Imran Qureshi in Bangalore

Intel, the world's largest chipmaker, will strengthen its relation with India's Sasken Communication Technologies Ltd in next generation wireless services.

This was decided during a visit of Intel president and CEO, Craig Barrett, to the Sasken headquarters in Bangalore last week, the Sasken chief said.

"Future collaboration for joint research and development would cover 3G and the wireless space based on the Intel platform," said Sasken chairman and CEO Rajiv C Mody.

Sasken is a leading provider of telecommunications software services and solutions to network equipment manufacturers, mobile terminal vendors and semiconductor companies.

"Silicon and software go hand in hand. They will bring semiconductor technology and we will bring our knowledge in wireless and broadband telecom. We would be creating the Internet Protocol part of it," said Mody.

The two would also be working jointly on optical wireless solutions for personal area networks and multimedia content retrieval systems.

"We are yet to get into the details of a joint development team and other aspects of the deal." But there was no discussion on increased investment in Sasken by Intel.

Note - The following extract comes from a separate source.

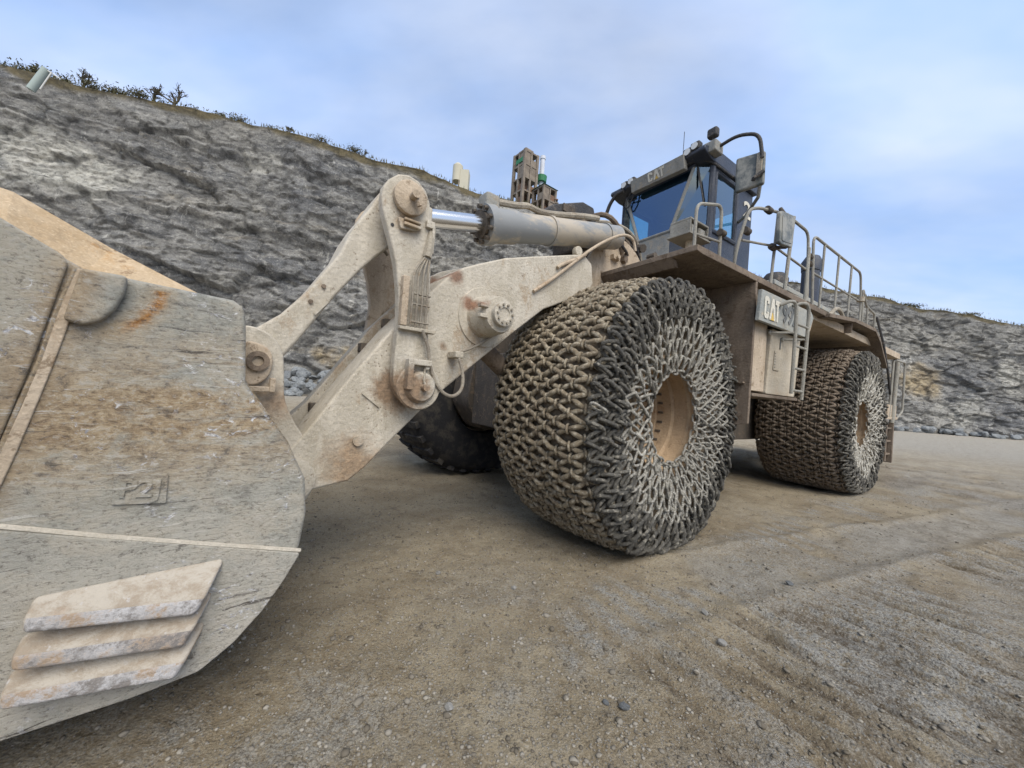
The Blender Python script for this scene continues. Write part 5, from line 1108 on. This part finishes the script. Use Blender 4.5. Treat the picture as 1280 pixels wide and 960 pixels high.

Contrary to the southward looking telecom industry, Sasken technologies does not see such a trend in the research and development sector.

"We are on track to beat the Nasscom projection of 40 per cent growth this fiscal." The National Association of Software and Services Companies is India's main software industry body.

"We have a hybrid model that focuses on the telecom space and we do services on the network side with over 40 clients," said Swaminathan Krishnan, the company's vice president and head of worldwide marketing.

"We relocate teams from services to the product development side whenever necessary. And, we are certainly not looking at downsizing our team of 1,057 colleagues," said Mody.